Tabel penggunaan minyak kelapa sawit di delapan perusahaan produsen makanan jadi terbesar Norwegia antara 1995 hingga 2011.

Berdasarkan keterangan dari Yayasan Rainforest Norway, kampanye ini berdampak sangat cepat -para produsen makanan di Norwegia mulai megurangi atau bahkan tidak menggunakan minyak kelapa sawit. Stabburet, salah satu pembeli minyak kelapa sawit terbesar di Norwegia kini telah menghilangkan produk ini dari daftar belanja mereka secara total. Sementara Mills, yang kini menjadi pembeli terbesar kelapa sawit di Norwegia, telah memotong penggunaan minyak ini hingga 95%. Secara keseluruhan perusahaan makanan di Norwegia kini hanya membeli 9.600 metrik ton atau hanya 64% dari belanja minyak kelapa sawit sebesar 15.000 metrik ton tahun lalu. Sementara konsumsi per kapita untuk kelapa sawit di Norway, kini tinggal 1 kilogram per tahun.

Kampanye ini hanya menyasar produsen makanan, bukan jaringan makanan cepat saji atau restoran, produsen kosmetik atau produsen makanan hewan.

Lars Lovold, Direktur Yayasan Rainforest Norway, bsa menjadi model yang bisa ditiru di negara-negara lain.

“Para produsen makanan di Norwegia sudah berhasil membuktikan bahwa sangat mungkin menjual dan memproduksi makanan tanpa minyak kelapa sawit, demi menghindari keruskan hutan hujan tropis,” ungkap Lovold. “Pelajaran dari Norwegia ini bisa menginspirasi konsumen di negara-negara lain untuk meminta produk pangan yang tidak berkontribusi dalam kerusakan hutan tropis.”

Minyak kelapa sawit adalah sumber biji yang paling komersial sekaligus produktif, namun telah berdampak pada kerusakan yang parah terhadap hutan tropis dan lahan gambut di Indonesia dan Malaysia.

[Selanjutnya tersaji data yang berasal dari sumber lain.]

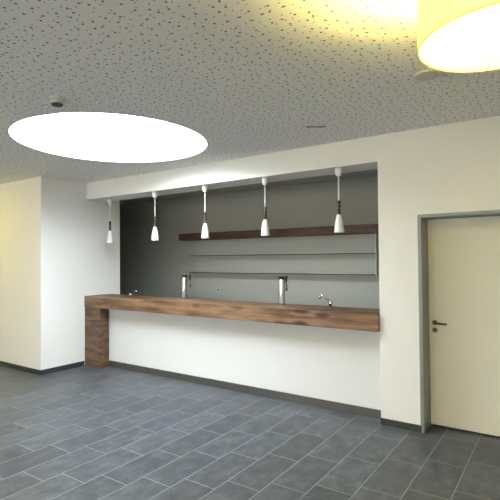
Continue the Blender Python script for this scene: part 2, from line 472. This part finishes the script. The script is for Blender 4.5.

Kedua negara ini menguasai produksi sawit dunia hingga 90%. Para aktivis lingkungan telah menyasar pembeli komoditi ini sebagai upaya untuk mengubah perilaku industri dunia menuju ke praktek yang tidak merusak alam. Sebagai responnya, para produsen minyak kelapa sawit bekerjasama dengan organisasi lingkungan menciptakan sebuah standar bernama RSPO yang memberikan batasan ramah lingkungan dan sosial bagi para produsen minyak kelapa sawit. Harapannya agar para pembeli bisa mendapatkan minyak kelapa sawit yang baik lewat sertifikasi RSPO. Namun sejumlah aktivis lingkungan mengkritik RSPO karena dianggap tidak cukup tegas dan meminta agar membuat sebuah aturan yang lebih kuat bagi mereka.

Norwegia sendiri adalah salah satu negara yang paling aktif mendukung konservasi hutan tropis. Mereka telah memberikan bantuan dana 3 miliar krone (500 juta dollar) tia tahun untuk menekan deforestasi, termasuk miliaran dollar yang diberikan pada Indonesia dan Brasil untuk berbagai program perlindungan hutan mereka. Namun sayangnya dana pensiun di negara ini masih berinvestasi di sejumlah perusahaan yang terlibat dalam konversi hutan, dan hal ini masih menjadi target bagi para aktivis lingkungan.